The Slovenia Times

Not Retired Yet



Slovenian Prime Minister Borut Pahor knew that pension reform was never going to be an easy sell. Last year - after Labour, Family and Social Affairs Minister Ivan Svetlik presented the government's plans for reform - Pahor conceded that pushing for the changes was "political suicide". But, he added solemnly, "we are going ahead because there's no alternative".

Pahor might have anticipated a tough fight but it is unclear whether he was also expecting a lengthy one. That's what he has got, though. Twelve months after Svetlik announced plans for reform, they still have not been implemented.

It is not for wont of trying. In the past twelve months, the Prime Minister and Svetlik have dedicated significant time and effort to emphasising why they believe reform is crucial. They cite spiralling public debt; point to the aging society; argue that without a change the pension system will not be financially sustainable past 2020; press the point that the outdated current arrangement is harming Slovenia's competitiveness. They have made revisions to their proposals in the hope of appeasing those who are opposed to change - while the original plan was to raise the retirement age to 65 for both men and women the proposal now is to allow men to retire at 60 so long as they have 43 years of service and women at 58 with 41 years of service.

Heavyweight support

And the government's case has heavyweight backing. The European Commission has warned that pension expenditure is so high as to place Slovenia's entire public finances at risk. The head of the International Monetary Fund has argued that without pension reform Slovenia's economic growth will slow due to growing government expenditure and the increased costs of borrowing. The Organisation for Economic Cooperation and Development (OECD) has said that making people work longer is the only way governments can keep pension systems in existence without cutting other benefits.

The problem for Pahor and his ministers is that the case against reform is also being made strongly. When Svetlik first announced his plans, the head of the country's biggest trade union confederation vowed to take the matter to a referendum, arguing that the proposals "provably hurt the majority of the Slovenian working class". After a year of campaigning - and a month of collecting signatures - Dušan Semolič has now succeeded in this goal. In May, the matter will be put to the public.

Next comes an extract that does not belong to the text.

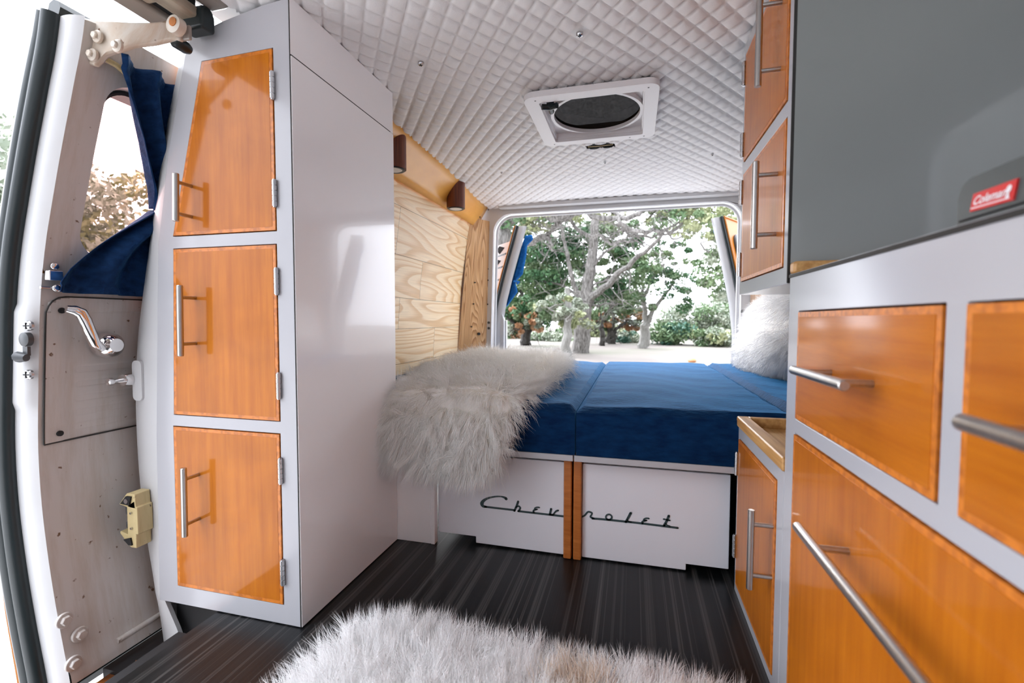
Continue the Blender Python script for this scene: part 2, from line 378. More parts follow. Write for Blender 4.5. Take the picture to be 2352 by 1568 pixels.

The government had been hoping it wouldn't come to that. They took the matter to the Constitutional Court, arguing that if the vote rejected the government's reform the state would become incapable of providing pensions - something which is guaranteed in the constitution. But the court unanimously rejected the argument, leaving Pahor and his colleagues wondering how to convince the public that this unpopular change is necessary.

A tough task

"We face the extremely difficult task of convincing citizens who are not yet convinced that the new pension and disability insurance bill is necessary and useful, and of highlighting the dangers of the existing system," Svetlik.

The opinion polls suggest it will indeed be an uphill battle. Last month, 56 percent of those questioned by daily free newspaper Žurnal24 said they plan to vote no on the referendum. Only 31.1 percent said they would back the reform.

A paradox

However, there was one figure which may give the government cause for cautious optimism: 61.2 percent of those surveyed believe that Slovenia does need pension reform. The problem, it seems, is not with the principle of the proposals but with the content of them.

The government might also take comfort in the opinions of those who brought about the referendum in the first place - the Constitutional Court judges. When giving his opinion on the legality of the vote, Constitutional Court President Ernest Petrič noted that: "The current social, economic and financial system make me believe that reforms, including of the pension system, are necessary and urgent." The sentiment was echoed by fellow judge Etelka Korpič-Horvat: "With respect to demographic trends it is only logical to conclude... that if we live longer, we must also work longer."

Both the government and the trade unions are already preparing to work longer on the debate over pension reform. With an eye on the referendum, they are bringing their arguments to the public. The outcome of their campaigns of course won't be known until May, but whichever way the vote goes it is tough to imagine it bringing an end to the matter. This debate is far from retiring.